++++ GIVEN INFORMATION ++++

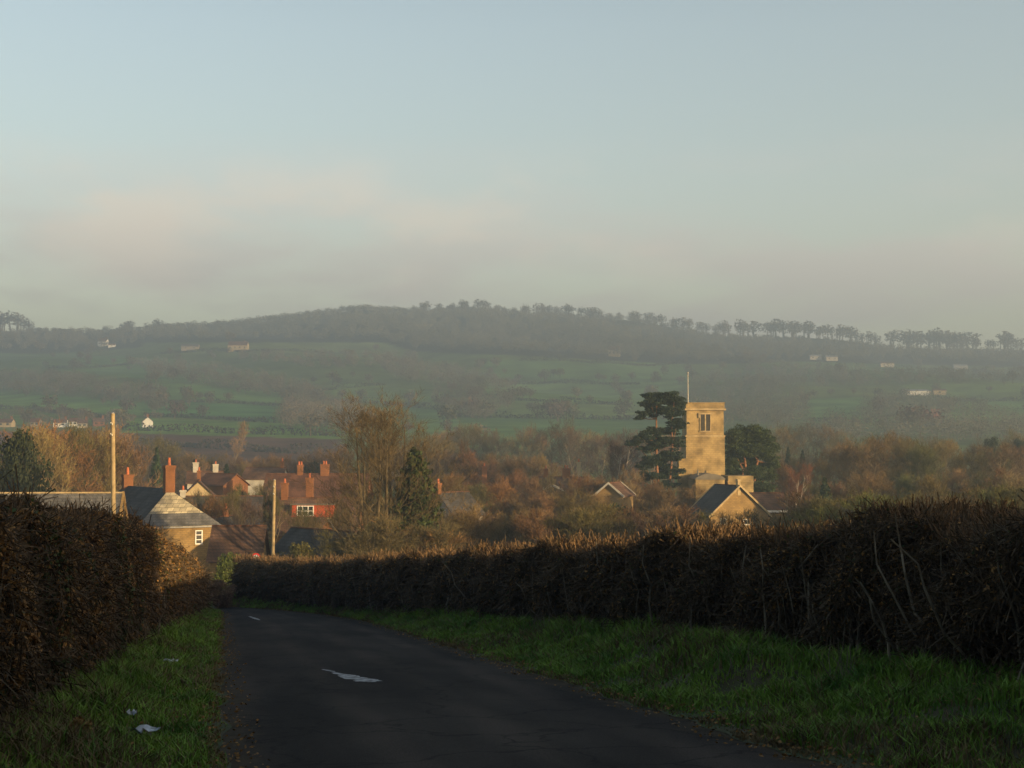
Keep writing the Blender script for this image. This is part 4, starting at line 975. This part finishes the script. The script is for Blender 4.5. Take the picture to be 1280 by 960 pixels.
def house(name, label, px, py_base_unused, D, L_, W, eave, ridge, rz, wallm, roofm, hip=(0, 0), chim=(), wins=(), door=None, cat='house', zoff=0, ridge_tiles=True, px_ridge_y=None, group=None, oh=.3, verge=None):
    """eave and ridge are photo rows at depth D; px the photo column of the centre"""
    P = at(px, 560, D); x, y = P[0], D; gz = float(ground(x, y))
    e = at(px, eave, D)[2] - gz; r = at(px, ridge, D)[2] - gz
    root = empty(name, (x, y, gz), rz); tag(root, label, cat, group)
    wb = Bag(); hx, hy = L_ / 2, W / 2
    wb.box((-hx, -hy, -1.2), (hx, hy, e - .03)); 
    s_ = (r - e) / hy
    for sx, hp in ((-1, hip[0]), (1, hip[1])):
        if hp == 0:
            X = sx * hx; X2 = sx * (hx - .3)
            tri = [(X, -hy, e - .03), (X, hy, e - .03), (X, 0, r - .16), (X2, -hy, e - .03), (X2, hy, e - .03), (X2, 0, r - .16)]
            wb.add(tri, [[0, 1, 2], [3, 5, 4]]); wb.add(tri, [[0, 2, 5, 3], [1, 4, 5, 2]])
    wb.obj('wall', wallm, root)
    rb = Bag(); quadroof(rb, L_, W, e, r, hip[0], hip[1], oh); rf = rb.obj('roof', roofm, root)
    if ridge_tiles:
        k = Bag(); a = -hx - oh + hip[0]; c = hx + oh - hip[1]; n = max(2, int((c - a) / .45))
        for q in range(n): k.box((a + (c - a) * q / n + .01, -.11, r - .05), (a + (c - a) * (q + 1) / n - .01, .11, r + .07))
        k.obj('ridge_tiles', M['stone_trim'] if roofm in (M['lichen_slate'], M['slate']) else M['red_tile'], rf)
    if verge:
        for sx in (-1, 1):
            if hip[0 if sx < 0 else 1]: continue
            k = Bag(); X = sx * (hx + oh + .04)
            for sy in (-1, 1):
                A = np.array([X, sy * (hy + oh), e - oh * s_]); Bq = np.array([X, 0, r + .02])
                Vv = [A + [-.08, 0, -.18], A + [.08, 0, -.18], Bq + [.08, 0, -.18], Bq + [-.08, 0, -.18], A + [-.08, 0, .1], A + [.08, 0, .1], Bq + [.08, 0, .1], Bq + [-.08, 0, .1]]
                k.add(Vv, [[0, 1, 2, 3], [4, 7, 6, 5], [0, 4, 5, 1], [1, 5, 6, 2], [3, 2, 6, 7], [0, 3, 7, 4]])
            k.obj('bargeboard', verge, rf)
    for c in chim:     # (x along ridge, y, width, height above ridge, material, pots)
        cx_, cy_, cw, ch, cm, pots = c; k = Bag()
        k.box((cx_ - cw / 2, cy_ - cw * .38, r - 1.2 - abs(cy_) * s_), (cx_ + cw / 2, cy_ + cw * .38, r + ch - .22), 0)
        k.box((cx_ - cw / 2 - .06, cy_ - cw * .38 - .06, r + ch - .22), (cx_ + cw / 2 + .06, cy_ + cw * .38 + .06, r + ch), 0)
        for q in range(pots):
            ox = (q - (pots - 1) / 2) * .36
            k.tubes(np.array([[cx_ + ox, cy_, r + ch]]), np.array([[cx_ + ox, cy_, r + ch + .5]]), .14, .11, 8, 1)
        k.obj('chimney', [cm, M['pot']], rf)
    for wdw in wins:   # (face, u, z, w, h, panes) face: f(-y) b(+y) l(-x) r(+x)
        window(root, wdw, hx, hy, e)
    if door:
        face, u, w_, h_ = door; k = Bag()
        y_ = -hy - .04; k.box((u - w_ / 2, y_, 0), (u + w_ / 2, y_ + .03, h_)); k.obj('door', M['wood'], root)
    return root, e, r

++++

→ **STATED TASK**
From the listing, extract all text exactly as given and drop any picture.

→ **FULL SOLUTION**
Keep writing the Blender script for this image. This is part 4, starting at line 975. This part finishes the script. The script is for Blender 4.5. Take the picture to be 1280 by 960 pixels.
def house(name, label, px, py_base_unused, D, L_, W, eave, ridge, rz, wallm, roofm, hip=(0, 0), chim=(), wins=(), door=None, cat='house', zoff=0, ridge_tiles=True, px_ridge_y=None, group=None, oh=.3, verge=None):
    """eave and ridge are photo rows at depth D; px the photo column of the centre"""
    P = at(px, 560, D); x, y = P[0], D; gz = float(ground(x, y))
    e = at(px, eave, D)[2] - gz; r = at(px, ridge, D)[2] - gz
    root = empty(name, (x, y, gz), rz); tag(root, label, cat, group)
    wb = Bag(); hx, hy = L_ / 2, W / 2
    wb.box((-hx, -hy, -1.2), (hx, hy, e - .03)); 
    s_ = (r - e) / hy
    for sx, hp in ((-1, hip[0]), (1, hip[1])):
        if hp == 0:
            X = sx * hx; X2 = sx * (hx - .3)
            tri = [(X, -hy, e - .03), (X, hy, e - .03), (X, 0, r - .16), (X2, -hy, e - .03), (X2, hy, e - .03), (X2, 0, r - .16)]
            wb.add(tri, [[0, 1, 2], [3, 5, 4]]); wb.add(tri, [[0, 2, 5, 3], [1, 4, 5, 2]])
    wb.obj('wall', wallm, root)
    rb = Bag(); quadroof(rb, L_, W, e, r, hip[0], hip[1], oh); rf = rb.obj('roof', roofm, root)
    if ridge_tiles:
        k = Bag(); a = -hx - oh + hip[0]; c = hx + oh - hip[1]; n = max(2, int((c - a) / .45))
        for q in range(n): k.box((a + (c - a) * q / n + .01, -.11, r - .05), (a + (c - a) * (q + 1) / n - .01, .11, r + .07))
        k.obj('ridge_tiles', M['stone_trim'] if roofm in (M['lichen_slate'], M['slate']) else M['red_tile'], rf)
    if verge:
        for sx in (-1, 1):
            if hip[0 if sx < 0 else 1]: continue
            k = Bag(); X = sx * (hx + oh + .04)
            for sy in (-1, 1):
                A = np.array([X, sy * (hy + oh), e - oh * s_]); Bq = np.array([X, 0, r + .02])
                Vv = [A + [-.08, 0, -.18], A + [.08, 0, -.18], Bq + [.08, 0, -.18], Bq + [-.08, 0, -.18], A + [-.08, 0, .1], A + [.08, 0, .1], Bq + [.08, 0, .1], Bq + [-.08, 0, .1]]
                k.add(Vv, [[0, 1, 2, 3], [4, 7, 6, 5], [0, 4, 5, 1], [1, 5, 6, 2], [3, 2, 6, 7], [0, 3, 7, 4]])
            k.obj('bargeboard', verge, rf)
    for c in chim:     # (x along ridge, y, width, height above ridge, material, pots)
        cx_, cy_, cw, ch, cm, pots = c; k = Bag()
        k.box((cx_ - cw / 2, cy_ - cw * .38, r - 1.2 - abs(cy_) * s_), (cx_ + cw / 2, cy_ + cw * .38, r + ch - .22), 0)
        k.box((cx_ - cw / 2 - .06, cy_ - cw * .38 - .06, r + ch - .22), (cx_ + cw / 2 + .06, cy_ + cw * .38 + .06, r + ch), 0)
        for q in range(pots):
            ox = (q - (pots - 1) / 2) * .36
            k.tubes(np.array([[cx_ + ox, cy_, r + ch]]), np.array([[cx_ + ox, cy_, r + ch + .5]]), .14, .11, 8, 1)
        k.obj('chimney', [cm, M['pot']], rf)
    for wdw in wins:   # (face, u, z, w, h, panes) face: f(-y) b(+y) l(-x) r(+x)
        window(root, wdw, hx, hy, e)
    if door:
        face, u, w_, h_ = door; k = Bag()
        y_ = -hy - .04; k.box((u - w_ / 2, y_, 0), (u + w_ / 2, y_ + .03, h_)); k.obj('door', M['wood'], root)
    return root, e, r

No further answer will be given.